The frankensteinian green is much, much better...
I can't really explain the red. that's the sort of stupid shit I'll do to avoid a real redesign. I keep thinking about doing a neat Flash interface that would be driven by the blogger html. I've done it before, and it's actually much less work than standard html/css stuff once you figure out how it's done. It would certainly look cooler than this tripe. I figure white text and a gloomy red background might well give me motivation to change it.

Doctor once said "Cheap shoes, cheap eyeglasses and cheap tools are o bargain." Add to that cheap... or, in my case, chairs. My ass burns and itches for thirty minutes before it finally goes blisfully numb. The chair also will tip you right into your ass, blammo. Not adjustable, either. Maybe I should pony up and get a real one, but they are so damned ugly unless you feel like spending an assload.

last night I went to cory's house for his birthday. He's a very acomplished drummer, playing in no less tha three big local bands. He has two kits set up in his studio and I had the rare, rare pleasure of playing double drums with Curtis. These kits are both really sweet, too. Cory has my cymbals that I stupidly sold him six years ago for 500.00 I could kick myself because the ride is the sweetest cymbal I have ever heard and I'll not ever find another like it.

Perhaps I'll get back into playing in bands, but perhaps not. It would seem that the time to do that has past... it would've been a great single man thing to do but it doesn't really fit with married life at all.
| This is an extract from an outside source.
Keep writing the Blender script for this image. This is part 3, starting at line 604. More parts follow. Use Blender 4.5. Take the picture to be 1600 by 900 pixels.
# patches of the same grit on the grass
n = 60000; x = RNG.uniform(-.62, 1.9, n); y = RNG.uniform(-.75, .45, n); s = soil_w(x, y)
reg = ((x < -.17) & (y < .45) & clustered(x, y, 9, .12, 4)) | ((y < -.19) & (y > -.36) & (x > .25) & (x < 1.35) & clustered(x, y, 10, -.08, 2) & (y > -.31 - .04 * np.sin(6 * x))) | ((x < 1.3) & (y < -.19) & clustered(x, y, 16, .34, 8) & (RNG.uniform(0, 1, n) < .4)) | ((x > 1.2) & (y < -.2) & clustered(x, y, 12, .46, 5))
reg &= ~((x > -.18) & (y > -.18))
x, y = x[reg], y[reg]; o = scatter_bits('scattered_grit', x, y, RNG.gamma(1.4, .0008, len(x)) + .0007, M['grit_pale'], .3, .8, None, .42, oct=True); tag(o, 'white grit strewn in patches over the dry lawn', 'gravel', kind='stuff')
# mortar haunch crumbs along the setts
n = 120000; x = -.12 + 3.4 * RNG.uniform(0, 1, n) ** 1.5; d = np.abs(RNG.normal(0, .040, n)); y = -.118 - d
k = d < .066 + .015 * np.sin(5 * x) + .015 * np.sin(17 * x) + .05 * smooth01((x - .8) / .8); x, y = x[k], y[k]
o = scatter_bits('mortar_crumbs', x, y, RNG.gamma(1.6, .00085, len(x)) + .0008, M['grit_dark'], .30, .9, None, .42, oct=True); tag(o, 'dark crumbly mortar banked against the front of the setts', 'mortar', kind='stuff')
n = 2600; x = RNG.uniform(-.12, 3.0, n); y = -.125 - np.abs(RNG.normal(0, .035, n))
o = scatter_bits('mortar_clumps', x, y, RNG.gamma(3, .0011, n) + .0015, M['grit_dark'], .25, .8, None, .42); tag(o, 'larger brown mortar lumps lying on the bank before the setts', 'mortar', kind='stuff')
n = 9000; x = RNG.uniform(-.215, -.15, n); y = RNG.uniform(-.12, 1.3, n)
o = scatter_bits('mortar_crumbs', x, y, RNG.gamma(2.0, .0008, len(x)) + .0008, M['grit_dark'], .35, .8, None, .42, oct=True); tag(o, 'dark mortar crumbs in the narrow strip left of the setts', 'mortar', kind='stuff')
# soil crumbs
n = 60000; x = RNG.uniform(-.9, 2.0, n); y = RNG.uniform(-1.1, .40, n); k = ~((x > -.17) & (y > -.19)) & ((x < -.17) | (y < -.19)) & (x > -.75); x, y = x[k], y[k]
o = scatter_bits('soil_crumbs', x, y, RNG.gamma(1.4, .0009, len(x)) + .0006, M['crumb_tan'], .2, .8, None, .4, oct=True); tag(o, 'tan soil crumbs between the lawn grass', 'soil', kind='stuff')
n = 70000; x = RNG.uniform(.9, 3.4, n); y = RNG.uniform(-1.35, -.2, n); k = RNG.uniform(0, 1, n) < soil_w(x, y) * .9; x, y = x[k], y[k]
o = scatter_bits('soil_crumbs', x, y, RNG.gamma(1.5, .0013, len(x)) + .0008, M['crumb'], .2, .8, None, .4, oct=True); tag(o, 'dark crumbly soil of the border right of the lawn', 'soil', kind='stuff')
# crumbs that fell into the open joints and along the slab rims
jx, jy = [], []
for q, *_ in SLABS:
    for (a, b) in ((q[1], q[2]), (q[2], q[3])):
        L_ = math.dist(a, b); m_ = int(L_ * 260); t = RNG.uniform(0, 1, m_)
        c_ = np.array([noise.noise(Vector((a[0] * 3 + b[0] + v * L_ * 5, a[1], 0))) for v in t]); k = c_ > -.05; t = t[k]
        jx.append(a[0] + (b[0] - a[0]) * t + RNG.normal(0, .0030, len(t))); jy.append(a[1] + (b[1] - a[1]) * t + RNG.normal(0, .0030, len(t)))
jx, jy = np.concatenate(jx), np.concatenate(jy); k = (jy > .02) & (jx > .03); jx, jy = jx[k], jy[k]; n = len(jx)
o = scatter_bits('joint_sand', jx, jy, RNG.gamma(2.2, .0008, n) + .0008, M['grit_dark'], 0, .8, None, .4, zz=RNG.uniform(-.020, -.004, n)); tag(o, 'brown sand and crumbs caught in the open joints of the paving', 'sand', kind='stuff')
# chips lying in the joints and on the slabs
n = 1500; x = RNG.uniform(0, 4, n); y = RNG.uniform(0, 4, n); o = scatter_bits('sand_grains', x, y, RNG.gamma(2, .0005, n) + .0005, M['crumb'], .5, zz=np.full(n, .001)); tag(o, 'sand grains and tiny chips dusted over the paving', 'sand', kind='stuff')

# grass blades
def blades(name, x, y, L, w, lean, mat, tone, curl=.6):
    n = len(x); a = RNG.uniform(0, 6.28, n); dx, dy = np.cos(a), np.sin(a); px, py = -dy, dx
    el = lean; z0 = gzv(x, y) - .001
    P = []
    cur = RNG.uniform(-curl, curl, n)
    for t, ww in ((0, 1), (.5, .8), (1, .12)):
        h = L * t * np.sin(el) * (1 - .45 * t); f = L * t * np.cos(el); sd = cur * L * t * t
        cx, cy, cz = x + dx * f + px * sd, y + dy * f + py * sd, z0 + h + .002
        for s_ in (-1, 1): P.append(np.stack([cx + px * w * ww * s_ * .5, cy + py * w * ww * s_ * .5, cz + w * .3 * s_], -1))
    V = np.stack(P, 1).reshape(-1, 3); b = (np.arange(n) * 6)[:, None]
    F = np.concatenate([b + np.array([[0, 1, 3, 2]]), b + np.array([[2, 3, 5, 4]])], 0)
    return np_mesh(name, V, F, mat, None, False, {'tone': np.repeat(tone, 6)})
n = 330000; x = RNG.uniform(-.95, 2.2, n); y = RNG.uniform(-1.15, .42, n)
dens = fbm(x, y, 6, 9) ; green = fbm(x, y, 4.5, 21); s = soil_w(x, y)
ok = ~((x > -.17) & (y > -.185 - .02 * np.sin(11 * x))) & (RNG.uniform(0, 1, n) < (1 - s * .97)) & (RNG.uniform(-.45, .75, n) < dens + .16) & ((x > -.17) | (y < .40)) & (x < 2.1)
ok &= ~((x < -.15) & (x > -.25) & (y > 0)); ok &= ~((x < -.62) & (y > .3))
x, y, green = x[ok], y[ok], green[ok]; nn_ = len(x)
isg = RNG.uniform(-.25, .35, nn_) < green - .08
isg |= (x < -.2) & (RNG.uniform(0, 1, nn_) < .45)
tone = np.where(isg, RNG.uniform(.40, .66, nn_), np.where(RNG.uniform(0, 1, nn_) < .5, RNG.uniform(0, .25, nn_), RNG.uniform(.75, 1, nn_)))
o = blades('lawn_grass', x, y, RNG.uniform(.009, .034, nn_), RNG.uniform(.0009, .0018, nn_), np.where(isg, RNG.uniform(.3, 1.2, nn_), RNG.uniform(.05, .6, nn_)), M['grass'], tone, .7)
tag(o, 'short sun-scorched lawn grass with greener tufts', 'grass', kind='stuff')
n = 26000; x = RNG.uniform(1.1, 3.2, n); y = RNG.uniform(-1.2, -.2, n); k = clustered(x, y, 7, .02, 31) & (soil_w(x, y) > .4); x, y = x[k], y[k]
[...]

*crack* goes the whip, so it's back to worky!


Sunday, July 08, 2001

What magic causes me to doubt even this city
floating above the clouds
spun from fancy, a silver thread in a fading tapestry?

the ripples of it, unseen
gently lap the sea-hard hull of my craft.
On worn oarlocks muffled against any noise I pull,
facing backward

as sweat beads and rolls
no thought to soft hands, nor nod to pain is given
calling this child who always finds the hardest way
some day, I tell myself, this doubt will seem small
as a star

lost among brothers
in the summer sky
I rarely go to bars. Mostly because I have no need for the dual purposes of bar-going, namely camaraderie and gettin' some action. My life is very different from my recent past.

I was drinking Meyer's and soda in a pint glass with limes. This is a great drink for several reasons. One, rum is easier on the system than almost any other liquor. Two, the soda (instead of coke) hydrates you as you tank up. Three, the drink looks so pale and weak that your average bartender will dump a bit more in (for you see, they are used to the inky brown of rum and cokes instead of the Johnny Winter I order). Meyer's is good Jamaican rum available in most places. The drink tastes like diluted coca cola.

I have a remarkably clear head condsidering. I assume that this new flush of youth is entirely due to the Fat Burners I have been taking for several days... they are a mixture of herbal speedy shit (ginko and that sort), amino acids and caffeine. This was the shit we pounded up and snorted the other night which left four extremely drunk and stoned people without a trace of hangover the next day (my friends, inspired by this success, went out the next night and drank deep, scoring cocaine somewhere on the way. Let us say that the coca was not nearly so kind). It is quickly supplanting food in my new bachelor lifestyle.

Whoa. I just crashed. Pow. Goodnight.